Bibliothèque Canadienne/Tome I/Numéro 1/Phénomènes naturels

Bibliothèque Canadienne/Tome I/Numéro 1
La Bibliothèque Canadienne, Tome I, Numéro 1, Texte établi par M Bibaud, éditeur et propriétaire, Imprimerie J. LaneVolume I, Numéro 1 (juin 1825) (p. 34-35).

PHÉNOMÈNES NATURELS.


Au commencement de l’année dernière, la Perse a été en proie aux plus terribles tremblements de terre dont il avait été fait mention depuis à peu près un demi-siècle. Des montagnes ont été rasées, et ont disparu de la surface de la terre ; des villes entières ont été abîmées, et sous leurs ruines ont été ensevelis plus des trois quarts de leurs habitans. Au commencement de la présente année, le même phénomène a causé des désastres semblables dans le nord de la Barbarie, comme le témoigne, entr’autres renseignemens, la lettre suivante datée d’Alger, le 7 Mars, 1825.
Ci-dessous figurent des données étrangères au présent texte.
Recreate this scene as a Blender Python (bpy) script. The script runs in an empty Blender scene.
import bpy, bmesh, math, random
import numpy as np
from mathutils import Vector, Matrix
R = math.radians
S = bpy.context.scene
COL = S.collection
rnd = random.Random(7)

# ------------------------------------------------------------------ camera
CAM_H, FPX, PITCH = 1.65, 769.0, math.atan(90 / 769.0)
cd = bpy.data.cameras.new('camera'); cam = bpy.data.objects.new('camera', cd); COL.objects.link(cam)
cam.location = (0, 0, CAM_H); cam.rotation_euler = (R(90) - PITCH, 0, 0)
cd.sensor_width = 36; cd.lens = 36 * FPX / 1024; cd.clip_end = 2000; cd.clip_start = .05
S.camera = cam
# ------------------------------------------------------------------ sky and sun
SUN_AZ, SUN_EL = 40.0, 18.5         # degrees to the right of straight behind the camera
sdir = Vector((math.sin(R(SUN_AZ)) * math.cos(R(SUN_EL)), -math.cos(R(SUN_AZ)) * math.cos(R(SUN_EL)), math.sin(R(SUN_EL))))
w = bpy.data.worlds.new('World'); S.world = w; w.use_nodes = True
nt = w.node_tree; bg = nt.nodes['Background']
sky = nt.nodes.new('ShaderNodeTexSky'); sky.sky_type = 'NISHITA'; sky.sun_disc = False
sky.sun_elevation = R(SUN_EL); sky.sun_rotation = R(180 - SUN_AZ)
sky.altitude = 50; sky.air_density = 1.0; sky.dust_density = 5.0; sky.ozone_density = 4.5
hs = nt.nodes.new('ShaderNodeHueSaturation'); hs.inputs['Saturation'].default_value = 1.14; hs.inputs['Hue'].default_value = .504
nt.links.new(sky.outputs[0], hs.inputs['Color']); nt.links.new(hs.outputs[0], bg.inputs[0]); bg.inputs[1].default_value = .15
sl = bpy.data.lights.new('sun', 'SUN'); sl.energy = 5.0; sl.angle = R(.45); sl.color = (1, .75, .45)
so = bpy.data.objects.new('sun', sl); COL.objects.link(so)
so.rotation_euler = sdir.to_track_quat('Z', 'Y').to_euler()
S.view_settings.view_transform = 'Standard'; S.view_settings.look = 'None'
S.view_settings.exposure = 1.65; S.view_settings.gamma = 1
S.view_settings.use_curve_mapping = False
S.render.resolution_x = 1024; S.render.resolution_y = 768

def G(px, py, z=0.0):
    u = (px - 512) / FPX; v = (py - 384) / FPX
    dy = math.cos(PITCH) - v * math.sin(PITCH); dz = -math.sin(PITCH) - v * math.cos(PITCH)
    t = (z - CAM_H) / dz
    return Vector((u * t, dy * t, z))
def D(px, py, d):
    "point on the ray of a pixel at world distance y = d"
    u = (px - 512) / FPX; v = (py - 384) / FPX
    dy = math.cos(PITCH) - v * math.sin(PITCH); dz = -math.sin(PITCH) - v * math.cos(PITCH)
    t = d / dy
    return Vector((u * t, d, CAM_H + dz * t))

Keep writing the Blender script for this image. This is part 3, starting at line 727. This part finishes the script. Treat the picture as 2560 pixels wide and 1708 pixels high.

« Mercredi, 2 du mois, cette ville et les environs ont éprouvé un tremblement de terre qui a continué, par intervalles, pendant les cinq jours suivans, et qui a renversé plusieurs maisons et en a endommagé beaucoup d’autres. Il a totalement détruit la ville de Blida, à une journée de marche d’ici, en ensevelissant dans ses ruines presque tous les habitans. Sur une population de 15,000 individus, la plupart Maures, Juifs et Arabes, il n’en a échappé qu’environ 300, et ceux-là même sont mutilés horriblement.

« Demain, je me propose d’aller voir les ruines de cette ville infortunée, où l’on me dit qu’il se présente une scène de dévastation affreuse. On a déjà retiré 7,000 cadavres des ruines. Dans un lieu où l’on suppose qu’était un séminaire juif, on a trouvé les corps de 280 enfans, et un nombre immense de corps dans les ruines des mosquées, où le peuple était assemblé, la catastrophe ayant eu lieu à l’heure de la prière (10 heures.)

« Dans le voisinage immédiat de la ville, il s’est formé des ouvertures de 8 à 10 pieds de largeur sur autant de profondeur : et il est digne de remarque que le même phénomène qui précède ordinairement les éruptions de l’Etna et du Vésuve ont eu lieu à Blida ; c’est-à-dire, que les puits et les fontaines se sont entièrement desséchés. »

La lettre ajoute que les troupes envoyées par le gouvernement pour empêcher le pillage, avaient été attaquées par des hordes nombreuses descendues des montagnes, et que le dey avait donné la liberté à tous les esclaves, et ordonné des actions de grâce solennelles de ce qu’Alger avait échappé à la destruction.

Les derniers journaux font aussi mention d’un tremblement de terre qui a eu lieu dans l’île de Luçon, le 26 d’Octobre de l’année dernière, et a abîmé une grande partie de la ville de Manille. Les casernes, plusieurs églises et un grand nombre de maisons furent abattues : les toits des bâtimens qui restèrent sur pied, furent enlevés par un ouragan qui passa ensuite. À quatre milles audessus de la ville, sur le bord de la rivière, la terre s’ouvrit avec un fracas horrible, et peu après, on vit la rivière couverte de poissons morts qui dérivaient vers la mer. Le nombre des personnes qui avaient péri sous les ruines, ou autrement, n’était pas connu, mais on le croyait très considérable.